I agree the four provincial finalists will make the semis. I can see Monaghan pushing Kerry all the way but I think the Kerry experience will see them close it out. Dublin v Mayo could be the game of the year but Dublin’s firepower will set up a repeat of the 2011 final. If that is the case, I expect Kerry to be more defensive than the toe-to-toe game plan of the 2013 semi-final and play a similar style to last year against Donegal. I’ve tipped Dublin to win it since the start of the year and I haven’t seen anything to change my mind.

BO’B:

Kerry will make the final from the bottom side of the draw.
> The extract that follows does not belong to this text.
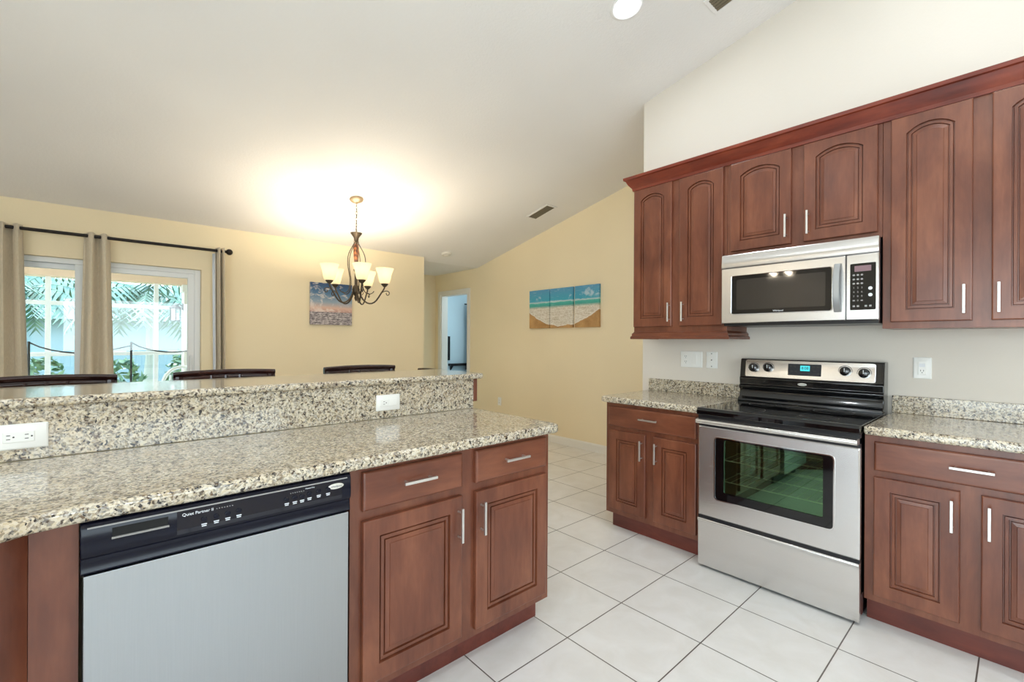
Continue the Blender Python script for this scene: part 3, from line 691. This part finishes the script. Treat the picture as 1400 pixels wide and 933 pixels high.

I just don’t see Kildare or any of their potential semi-final opponents being able to stay with them for 70 minutes. The far side I’m not sure about.

I’ve obviously made a case for Mayo here already, but Dublin have been there and done it in 2011 and 2013 and their bench is better. I hear flares are on the way back so maybe we’ll have a 70s theme in football, too. Kerry to meet Dublin.

CMC:

Dublin and Kerry. Could go any way in a final.